Informację o prowadzonej kontroli oświadczeń potwierdziło nam CBA.
W przesłanej odpowiedzi Biuro wyjaśniło, że w połowie listopada tego roku zwrócono się do Sądu Apelacyjnego w Krakowie o kopie oświadczeń składanych przez sędziego Żurka w latach 2011-2016.
Podkreślono, że to "standardowa analiza podejmowana wobec sędziów sądów powszechnych".
"Analizy oświadczeń majątkowych są jednym z ustawowych zadań Centralnego Biura Antykorupcyjnego i na mocy swoich uprawnień CBA prowadzi systemowe analizy oświadczeń majątkowych m.in. parlamentarzystów, członków rządu, samorządowców" - tłumaczy CBA.
"Ta kontrola w tym momencie dziwi"
W rozmowie z TVN24 sędzia Żurek powiedział, że otrzymał w czwartek pismo z krakowskiego Sądu Apelacyjnego, w którym znalazło się potwierdzenie, że CBA wystąpiło do sądu z wnioskiem o przekazanie kopii jego oświadczeń majątkowych.
Jak mówi, Biuro poprosiło też o informacje o zajmowanych przez niego stanowiskach w poszczególnych latach z pytaniem, czy jego oświadczenia były poddawane kontroli kolegium SA w Krakowie.
- Jest to dla mnie jakaś trudna informacja. Nie spodziewałem się tego, ale zakładam, że intencje są dobre, a nie złe - powiedział Żurek. Dodał, że dziwi go sposób, w jaki dowiedział się o prowadzonych wobec niego działaniach, biorąc pod uwagę pełnione przez niego funkcje.
- Jeśli to jest rutynowa kontrola, to być może powinno się mnie poinformować. CBA mogło także zwrócić się do urzędu skarbowego. Tam są przechowywane oświadczenia majątkowe w drugim egzemplarzu. One są identyczne z tymi, które ma Sąd Apelacyjny - tłumaczy Żurek.
Jak mówi, zwrócił się już z wnioskiem do CBA o wskazanie mu podstawy prawnej i faktycznej podjętych działań. - Ta kontrola w tym momencie dziwi - stwierdził.

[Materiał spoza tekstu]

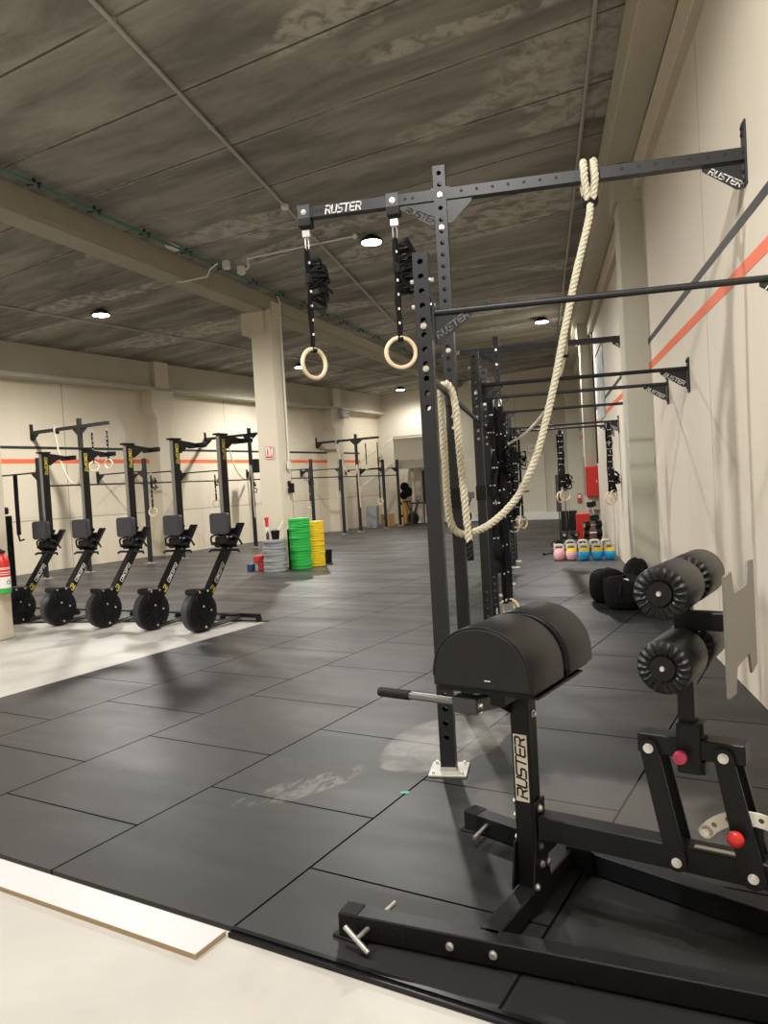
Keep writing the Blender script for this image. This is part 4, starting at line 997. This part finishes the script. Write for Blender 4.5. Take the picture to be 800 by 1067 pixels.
mb = MB(); mb.path(catmull([(-.09, 0, .16), (0, .0, .19), (.09, 0, .16)], .03), .006, 6); mb.build('bail_handle', M['plastic'], bk_)
mb = MB(); mb.lathe((0, 0, 0), (0, 0, 1), [(.025, 0), (.03, .02), (.03, .12), (.012, .15), (.012, .17)], 14); tag(mb.build('spray_bottle', M['darkgrey'], loc=(-5.32, 14.25, .63)), 'small dark bottle beside the tub on the grey plates', 'bottle')
mb = MB(); mb.path([(-5.27, 14.42, .64), (-5.17, 14.46, .80), (-5.07, 14.50, .98)], .012, 8); tag(mb.build('white_stick', M['white']), 'thin white stick leaning behind the grey plates', 'stick')
mb = MB(); mb.lathe((0, 0, 0), (0, 0, 1), [(.08, 0), (.095, .27), (.10, .275), (.09, .275), (.075, .02)], 20); tag(mb.build('bucket', M['plastic'], loc=(-4.52, 15.62, 0)), 'black bucket on the floor behind the yellow plates', 'bucket')
mb = MB(); mb.box((0, 0, .4), (.05, .16, .8), bev=.01); tag(mb.build('plate_holder', M['plastic'], loc=(-5.0, 14.62, 0)), 'dark upright bar between the grey and green plates', 'post')
# red and white post
po = thing('barrier_post', 'red and white striped post standing behind the grey plates', 'post', (-5.50, 14.72, 0))
mb = MB(); mb.lathe((0, 0, 0), (0, 0, 1), [(.12, 0), (.12, .03), (.03, .06)], 18); mb.build('post_base', M['rubbercap'], po)
for i, c_ in enumerate(('red', 'white', 'red', 'white', 'red', 'white', 'red')):
    mb = MB(); mb.cyl((0, 0, .05+i*.135), (0, 0, .05+(i+1)*.135), .033, 16); mb.build('stripe', M[c_], po)
mb = MB(); mb.lathe((0, 0, .995), (0, 0, 1), [(.033, 0), (.045, .01), (.045, .05), (.03, .065)], 16); mb.build('post_cap', M['red'], po)
for x, y, z, rad, t, m_, lab in ((-5.68, 14.68, .145, .13, .15, 'redmat', 'red roll of rubber lying on top of the small stack'), (-5.60, 14.66, 0, .11, .145, 'redmat', 'red roll at the foot of the grey plates'), (-5.84, 14.58, 0, .08, .135, 'blue', 'navy roll beside the red one on the floor')):
    mb = MB(); mb.lathe((0, 0, 0), (0, 0, 1), [(.04, 0), (rad-.01, 0), (rad, .01), (rad, t-.01), (rad-.01, t), (.04, t)], 22); mb.cur = 1; mb.lathe((0, 0, t+.0005), (0, 0, 1), [(.035, 0), (.035, .002)], 16)
    tag(mb.build('weight_disc', [M[m_], M['zinc']], loc=(x, y, z)), lab, 'weight')
# sign on the column
sg = thing('fire_sign', 'red and white fire equipment sign on the free standing column', 'sign', (-5.44, 14.93, 2.37), -BR); sg.scale = (.62, 1, .72)
mb = MB(); mb.box((0, .022, 0), (.32, .006, .36), bev=.002); mb.build('panel', M['white'], sg)
mb = MB()
mb.box((0, .0185, -.135), (.30, .001, .045)); mb.box((0, .0185, .165), (.30, .001, .02)); mb.box((-.14, .0185, .03), (.02, .001, .26)); mb.box((.14, .0185, .03), (.02, .001, .26)); mb.box((0, .0185, -.09), (.30, .001, .018))
mb.box((-.055, .0185, .01), (.05, .001, .16)); mb.box((-.055, .0185, .115), (.025, .001, .04)); mb.box((.06, .0185, .03), (.03, .001, .20)); mb.box((.06, .0185, .125), (.09, .001, .03)); mb.build('pictogram', M['red'], sg)

# ------------------------------------------------------------------ right side: kettlebells, dumbbells, bags
def kettlebell(col):
    kb = thing('kettlebell', 'x', 'kettlebell', (0, 0, 0), 0)
    mb = MB(); mb.lathe((0, 0, 0), (0, 0, 1), [(.055, 0), (.078, .008), (.099, .05), (.107, .105), (.101, .155), (.080, .192), (.05, .208)], 24); mb.build('bell', M[col], kb)
    mb = MB(); mb.path(catmull([(-.07, 0, .185), (-.078, 0, .222), (-.072, 0, .256), (-.045, 0, .268), (0, 0, .270), (.045, 0, .268), (.072, 0, .256), (.078, 0, .222), (.07, 0, .185)], .02), .0265, 10); mb.build('handle', M['khandle'], kb)
    return kb
kp = kettlebell('kpink'); kbl = kettlebell('kblue')
mb = MB(); mb.lathe((0, 0, 0), (0, 0, 1), [(.1025, .155), (.082, .193), (.05, .211)], 24); mb.build('colour_band', M['yellow'], kbl)
kpy = kettlebell('kpink'); mb = MB(); mb.lathe((0, 0, 0), (0, 0, 1), [(.1025, .155), (.082, .193), (.05, .211)], 24); mb.build('colour_band', M['yellow'], kpy)
spots = [(kp, .235, 14.50, 'plain pink kettlebell at the aisle end of the front row'), (kpy, .455, 14.46, 'pink kettlebell with a yellow band beside the blue ones'), (kbl, .675, 14.40, 'blue kettlebell right next to the pink ones'),
         (None, .905, 14.36, 'blue kettlebell in the middle of the three blue ones'), (None, 1.12, 14.32, 'blue kettlebell nearest the right hand wall')]
for o, x, y, lab in spots:
    if o is None: o = copy_tree(kbl)
    o.location = (x, y, 0); o['label'] = lab; o['group'] = 'kettlebells in the front row'
kd = kettlebell('darkgrey')
for i, (x, y, lab) in enumerate(((.47, 15.35, 'kettlebell behind the pink pair, aisle end of the back row'), (.70, 15.32, 'second kettlebell of the back row from the aisle'), (.92, 15.28, 'third kettlebell of the back row from the aisle'), (1.13, 15.25, 'kettlebell of the back row nearest the wall'))):
    o = kd if i == 0 else copy_tree(kd)
    o.location = (x, y, 0); o['label'] = lab; o['group'] = 'kettlebells in the back row'
def dumbbell():
    d = thing('dumbbell', 'x', 'dumbbell', (0, 0, 0), 0, 'dumbbells by the wall')
    for k in (-1, 1):
        mb = MB(); mb.lathe((k*.08, 0, 0), (k, 0, 0), [(.055, 0), (.078, .012), (.078, .10), (.06, .115)], 6, False); h = mb.build('hex_head', M['rubbercap'], d)
        mb = MB(); mb.cyl((k*.195, 0, 0), (k*.199, 0, 0), .038, 16); mb.build('end_disc', M['zinc'], h)
    mb = MB(); mb.cyl((-.085, 0, 0), (.085, 0, 0), .017, 12); mb.build('grip', M['steel'], d)
    return d
DB = [(.22, 17.3, .07, PI/2-.2, 'dumbbell on the floor nearest the stand'), (.42, 17.35, .07, PI/2, 'second dumbbell on the floor from the stand'), (.62, 17.3, .07, PI/2+.1, 'third dumbbell on the floor from the stand'), (.80, 17.35, .07, PI/2, 'fourth dumbbell on the floor from the stand'),
      (.42, 18.0, .21, PI/2, 'dumbbell lying on the back pair by the stand'), (.66, 18.0, .21, PI/2+.15, 'dumbbell lying second along on the back pair'), (.42, 18.0, .07, PI/2, 'dumbbell at the bottom of the back pair'), (.66, 18.0, .07, PI/2, 'dumbbell under the second back one'),
      (1.0, 17.2, .07, 0, 'lowest dumbbell of the stack against the wall'), (1.0, 17.42, .07, 0, 'rear lowest dumbbell of the stack against the wall'), (1.02, 17.3, .205, 0, 'dumbbell in the second layer of the wall stack'), (1.02, 17.3, .34, .4, 'dumbbell in the third layer of the wall stack')]
d0_ = dumbbell()
for i, (x, y, z, a, lab) in enumerate(DB):
    o = d0_ if i == 0 else copy_tree(d0_)
    k_ = 1.3 if i >= 8 else 1.0
    o.location = (x, y, z*k_ if k_ > 1 else z); o.rotation_euler = (0, 0, a); o['label'] = lab; o.scale = (min(k_, 1.0), k_, k_)
o = copy_tree(d0_); o.location = (1.04, 17.3, .75); o.rotation_euler = (0, R(80), .3); o.scale = (1.1, 1.3, 1.3); o['label'] = 'dumbbell stood on end on top of the wall stack'
# sandbags
def bag(loc, s, rotz, lab, lean=0):
    b = thing('sandbag', lab, 'sandbag', loc, rotz, 'black sandbags by the pillar')
    mb = MB(); P = []; F = []; n = 28; m_ = 16; rnd = random.Random(len(lab)); ph = [rnd.uniform(0, 6) for _ in range(6)]
    ex = lambda q, p: math.copysign(abs(q)**p, q)
    for j in range(m_+1):
        t = PI*j/m_
        for i in range(n):
            a = 2*PI*i/n
            rr = max(math.sin(t), 1e-3)**.33
            x = ex(math.cos(a), .72)*rr; y = ex(math.sin(a), .72)*rr; z = ex(math.cos(t), .8)
            wr = 1+.015*math.sin(2*a+ph[0])+.010*math.sin(3*a-2*z+ph[1])+.010*math.sin(11*a+3*z+ph[2])
            zz = (z+1)/2*s[2]*(1+.04*math.sin(a+ph[3])*(z+1)/2+.05*math.sin(2*a+ph[4])*(z+1)/2)
            P.append((x*s[0]/2*wr+lean*zz, y*s[1]/2*wr, zz))
    for j in range(m_):
        for i in range(n): F.append((j*n+i, j*n+(i+1) % n, (j+1)*n+(i+1) % n, (j+1)*n+i))
    mb.add(P, F, True); mb.build('bag_body', M['bag'], b)
    mb = MB(); mb.box((lean*s[2]*.9-.02, -s[1]*.30, s[2]*.93), (.09, .05, .012), Matrix.Rotation(.35, 3, 'X')); mb.build('white_label', M['white'], b)
    mb = MB(); 
    for k in (-1, 1): mb.path(catmull([(k*s[0]*.2+lean*s[2]*.5, -s[1]*.50, s[2]*.35), (k*s[0]*.2+lean*s[2]*.7, -s[1]*.57, s[2]*.6), (k*s[0]*.15+lean*s[2]*.9, -s[1]*.42, s[2]*.9)], .03), .012, 6)
    mb.build('carry_strap', M['web'], b)
    mb = MB(); mb.box((0, -s[1]*.50, s[2]*.42), (s[0]*.62, .02, s[2]*.34), bev=.008); mb.build('front_pocket', M['bag'], b)
bag((.70, 9.55, 0), (.42, .50, .38), .1, 'black sandbag at the aisle end of the pile by the pillar')
bag((.84, 9.0, 0), (.44, .40, .36), .1, 'black sandbag at the front of the pile, with a white label')
bag((1.12, 8.55, 0), (.30, .42, .42), -.2, 'black sandbag slumped behind the ankle rollers')
bag((1.0, 9.4, .0), (.30, .36, .50), .0, 'tallest black sandbag standing at the back of the pile', .05)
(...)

Dodał, że nie chce oceniać, czy kontrola ma jakikolwiek związek np. z jego krytyką pod adresem rządzących dotyczącą sporu o Trybunał Konstytucyjny. - Zakładam, że służby działają na podstawie i w granicach prawa - mówił.
- Ja oczywiście nie mam tutaj nic do ukrycia. Rozliczenia podatkowe sporządzam przez profesjonalną firmę, doradcę podatkowego - podkreślił.
O sprawie kontroli oświadczeń majątkowych rzecznika KRS jako pierwsze informowało Radio Zet oraz "Gazeta Wyborcza".